Poulgrain claims it was actually Singapore's then Chief Minister, Lim Yew Hock, who had deliberately "provoked" the bus and other industrial workers and Chinese middle students to riot in 1956 in order to have Lim Chin Siong arrested.
Lim Yew Hock's own admission to responsibility for the riot appears in an official report to the British Government which Poulgrain found in the Colonial Office records in London which are now open to researchers.
"Lee Kuan Yew was secretly a party with Lim Yew Hock," adds Poulgrain, "in urging the Colonial Secretary to impose the subversives ban in making it illegal for former political detainees to stand for election."
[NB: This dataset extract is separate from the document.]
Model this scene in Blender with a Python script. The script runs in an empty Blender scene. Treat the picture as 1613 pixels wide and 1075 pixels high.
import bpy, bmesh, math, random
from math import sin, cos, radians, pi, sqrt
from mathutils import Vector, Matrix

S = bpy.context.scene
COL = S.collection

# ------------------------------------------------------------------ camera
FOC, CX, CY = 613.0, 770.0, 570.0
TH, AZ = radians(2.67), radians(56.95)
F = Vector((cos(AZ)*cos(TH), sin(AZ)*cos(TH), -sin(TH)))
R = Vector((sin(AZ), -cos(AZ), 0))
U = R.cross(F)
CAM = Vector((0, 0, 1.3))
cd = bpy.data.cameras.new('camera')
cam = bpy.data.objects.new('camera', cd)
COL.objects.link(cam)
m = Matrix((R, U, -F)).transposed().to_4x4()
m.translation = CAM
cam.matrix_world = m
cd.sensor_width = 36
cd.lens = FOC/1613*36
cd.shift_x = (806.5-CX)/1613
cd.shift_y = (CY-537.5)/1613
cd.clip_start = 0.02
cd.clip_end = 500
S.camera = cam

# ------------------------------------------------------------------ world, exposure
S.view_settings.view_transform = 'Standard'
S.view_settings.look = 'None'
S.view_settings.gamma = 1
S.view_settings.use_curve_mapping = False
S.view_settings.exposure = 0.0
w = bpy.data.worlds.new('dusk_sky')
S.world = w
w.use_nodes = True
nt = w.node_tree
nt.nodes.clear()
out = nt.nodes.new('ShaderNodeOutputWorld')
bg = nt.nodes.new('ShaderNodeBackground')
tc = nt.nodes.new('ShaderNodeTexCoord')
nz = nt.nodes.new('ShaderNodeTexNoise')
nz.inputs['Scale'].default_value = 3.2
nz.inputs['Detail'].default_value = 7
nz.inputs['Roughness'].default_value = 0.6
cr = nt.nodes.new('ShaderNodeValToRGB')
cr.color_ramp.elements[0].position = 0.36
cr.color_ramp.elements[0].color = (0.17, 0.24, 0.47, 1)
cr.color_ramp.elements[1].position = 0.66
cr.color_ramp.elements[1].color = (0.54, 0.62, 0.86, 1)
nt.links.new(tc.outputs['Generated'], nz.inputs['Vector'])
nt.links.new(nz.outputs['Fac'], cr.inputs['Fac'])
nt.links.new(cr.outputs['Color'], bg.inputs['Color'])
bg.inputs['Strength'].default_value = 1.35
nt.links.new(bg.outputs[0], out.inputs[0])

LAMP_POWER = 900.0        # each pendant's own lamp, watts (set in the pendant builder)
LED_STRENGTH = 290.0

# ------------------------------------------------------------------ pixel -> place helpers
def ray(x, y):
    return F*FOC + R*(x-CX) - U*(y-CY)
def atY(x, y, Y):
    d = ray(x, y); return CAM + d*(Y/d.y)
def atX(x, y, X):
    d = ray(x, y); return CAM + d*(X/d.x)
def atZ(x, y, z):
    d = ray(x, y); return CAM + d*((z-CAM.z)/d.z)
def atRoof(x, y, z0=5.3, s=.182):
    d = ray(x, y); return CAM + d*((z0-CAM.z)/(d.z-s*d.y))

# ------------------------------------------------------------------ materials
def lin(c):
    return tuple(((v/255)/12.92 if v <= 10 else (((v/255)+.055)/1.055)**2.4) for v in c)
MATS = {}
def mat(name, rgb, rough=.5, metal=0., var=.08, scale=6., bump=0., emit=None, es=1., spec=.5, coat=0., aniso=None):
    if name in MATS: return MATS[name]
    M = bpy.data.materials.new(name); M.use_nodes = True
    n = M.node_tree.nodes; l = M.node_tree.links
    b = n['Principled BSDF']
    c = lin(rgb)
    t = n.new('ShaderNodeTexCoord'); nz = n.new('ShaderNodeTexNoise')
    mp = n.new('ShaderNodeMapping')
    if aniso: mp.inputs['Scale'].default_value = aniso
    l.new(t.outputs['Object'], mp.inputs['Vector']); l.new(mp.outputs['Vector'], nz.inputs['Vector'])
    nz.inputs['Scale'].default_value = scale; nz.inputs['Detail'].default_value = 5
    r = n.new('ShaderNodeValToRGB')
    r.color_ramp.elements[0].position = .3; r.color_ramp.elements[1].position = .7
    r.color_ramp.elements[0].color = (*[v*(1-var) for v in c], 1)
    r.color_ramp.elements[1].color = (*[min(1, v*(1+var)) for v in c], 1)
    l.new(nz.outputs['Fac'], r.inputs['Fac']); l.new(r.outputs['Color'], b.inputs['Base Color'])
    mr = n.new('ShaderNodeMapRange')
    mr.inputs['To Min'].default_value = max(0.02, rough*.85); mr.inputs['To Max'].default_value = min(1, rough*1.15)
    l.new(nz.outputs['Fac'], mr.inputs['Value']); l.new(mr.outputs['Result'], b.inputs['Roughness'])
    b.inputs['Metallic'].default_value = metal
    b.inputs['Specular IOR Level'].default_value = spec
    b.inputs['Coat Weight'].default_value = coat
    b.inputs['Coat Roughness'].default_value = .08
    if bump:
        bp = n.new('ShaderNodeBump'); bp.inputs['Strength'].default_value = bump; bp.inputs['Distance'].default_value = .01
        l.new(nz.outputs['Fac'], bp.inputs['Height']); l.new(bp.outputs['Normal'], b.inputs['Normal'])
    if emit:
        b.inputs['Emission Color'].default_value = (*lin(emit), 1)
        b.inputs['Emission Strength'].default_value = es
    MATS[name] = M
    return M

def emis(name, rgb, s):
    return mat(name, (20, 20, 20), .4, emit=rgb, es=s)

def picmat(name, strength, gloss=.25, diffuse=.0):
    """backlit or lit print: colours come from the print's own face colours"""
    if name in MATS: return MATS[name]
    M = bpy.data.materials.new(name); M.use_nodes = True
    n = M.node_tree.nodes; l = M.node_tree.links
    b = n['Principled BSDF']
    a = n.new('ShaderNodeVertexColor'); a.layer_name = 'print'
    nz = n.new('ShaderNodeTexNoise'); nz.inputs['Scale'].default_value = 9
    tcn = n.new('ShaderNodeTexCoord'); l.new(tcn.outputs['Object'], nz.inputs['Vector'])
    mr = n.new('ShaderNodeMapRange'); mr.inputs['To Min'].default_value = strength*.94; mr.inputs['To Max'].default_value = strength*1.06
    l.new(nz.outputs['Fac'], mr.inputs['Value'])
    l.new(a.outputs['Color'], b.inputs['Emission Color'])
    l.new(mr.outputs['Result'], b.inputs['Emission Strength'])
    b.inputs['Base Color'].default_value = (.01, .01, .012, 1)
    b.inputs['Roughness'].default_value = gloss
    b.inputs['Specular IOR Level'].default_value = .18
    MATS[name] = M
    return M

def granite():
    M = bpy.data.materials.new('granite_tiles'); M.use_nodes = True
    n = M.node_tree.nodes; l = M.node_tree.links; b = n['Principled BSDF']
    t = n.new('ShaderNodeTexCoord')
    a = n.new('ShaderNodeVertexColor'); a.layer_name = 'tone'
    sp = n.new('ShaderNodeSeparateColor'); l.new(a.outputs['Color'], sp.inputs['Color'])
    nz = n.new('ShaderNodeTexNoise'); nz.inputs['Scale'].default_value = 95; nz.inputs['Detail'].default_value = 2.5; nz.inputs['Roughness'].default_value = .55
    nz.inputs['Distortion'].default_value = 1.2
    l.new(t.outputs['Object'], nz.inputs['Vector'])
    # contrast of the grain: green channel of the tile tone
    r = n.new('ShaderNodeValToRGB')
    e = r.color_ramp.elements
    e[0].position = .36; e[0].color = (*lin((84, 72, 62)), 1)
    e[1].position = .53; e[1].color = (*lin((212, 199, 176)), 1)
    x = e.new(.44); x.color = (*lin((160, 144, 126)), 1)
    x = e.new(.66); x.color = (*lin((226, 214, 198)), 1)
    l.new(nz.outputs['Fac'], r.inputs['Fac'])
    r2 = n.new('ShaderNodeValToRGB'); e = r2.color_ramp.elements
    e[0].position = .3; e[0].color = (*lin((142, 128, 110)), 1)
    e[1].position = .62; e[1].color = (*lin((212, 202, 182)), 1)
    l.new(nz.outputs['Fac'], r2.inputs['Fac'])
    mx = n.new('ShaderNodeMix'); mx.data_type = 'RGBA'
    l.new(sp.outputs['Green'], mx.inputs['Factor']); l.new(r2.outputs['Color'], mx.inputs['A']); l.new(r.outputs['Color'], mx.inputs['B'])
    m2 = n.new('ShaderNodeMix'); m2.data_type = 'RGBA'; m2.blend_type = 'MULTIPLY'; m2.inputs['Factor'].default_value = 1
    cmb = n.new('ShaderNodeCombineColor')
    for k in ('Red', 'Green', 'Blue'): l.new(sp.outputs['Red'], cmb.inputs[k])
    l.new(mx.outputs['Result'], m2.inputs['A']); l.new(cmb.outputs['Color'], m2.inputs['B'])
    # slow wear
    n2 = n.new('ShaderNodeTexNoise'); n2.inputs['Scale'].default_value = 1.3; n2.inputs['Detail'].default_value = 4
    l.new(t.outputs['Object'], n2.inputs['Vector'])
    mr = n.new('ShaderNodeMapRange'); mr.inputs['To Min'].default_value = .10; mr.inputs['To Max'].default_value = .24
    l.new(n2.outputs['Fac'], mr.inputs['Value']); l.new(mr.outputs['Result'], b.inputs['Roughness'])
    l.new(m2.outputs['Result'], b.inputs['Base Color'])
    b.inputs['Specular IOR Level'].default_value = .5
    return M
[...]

In 1959, while Lim was in prison, the PAP won the general elections under which Lee became Prime Minister, and Singapore was granted self-government by the British in all matters except for internal security, defence and external affairs.
Although Lim and other leftist political detainees were released from prison, their co-operation and alliance with Lee ended in 1961 due to disagreements over policies and strategies.
Until then the media presented the PAP as a leftwing party, indicating the pervasive and dominant influence of Lim's faction within and outside the party. Their rivalry was intense and ideological. Lee finally resorted to arrests to remove Lim and his faction.
When Lim and other political detainees such as Fong Swee Suan and S. Woodhull were released, they were appointed Political Secretaries. But the honeymoon was soon over.
The PAP split in 1961 saw Lim taking away with him almost the entire PAP branches and personnel to form and lead a new party, the Barisan Socialis (Socialist Front).